Just write the paper, Carrie.
Just write the paper, Carrie, and get back to the birds outside!
And come on: Pink-sided Juncos must surely be inspirational? Well, one of them in Germany would definitely inspire me to all sorts of things. None of which would include paper-writing, come to think of it. Yeah, so maybe the advise is to NOT look at them because they might be inspirational, and then …
Just write the paper, Carrie, will you?
Jochen: Thanks for the encouragement! You will be pleased to hear that I turned in the Joyce paper on Friday, and now I’m working on a paper on evolving views of the American west in Big Year literature.

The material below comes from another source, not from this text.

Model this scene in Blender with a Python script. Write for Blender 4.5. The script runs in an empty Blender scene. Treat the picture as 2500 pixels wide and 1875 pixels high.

Yeah, in the program they call me “the bird girl.”
Big Year LITERATURE? Tell us more. What constitutes this genre?
Donna: For this paper I’m specifically looking at Wild America, Kingbird Highway, and Return to Wild America.
Carrie: good to know they call you the “bird girl” and not the “bird literature girl”, or do they?
Your latest project sounds very interesting. Of course it will require you to travel on all those routes the authors traveled on and visit all the places mentioned in the books in order to do the topic justice. and of course you will need to personally see all the birds mentioned in the books, ey?
I trust you will keep us up-dated.
And this struck me recently: has James Joyce ever been to Labrador?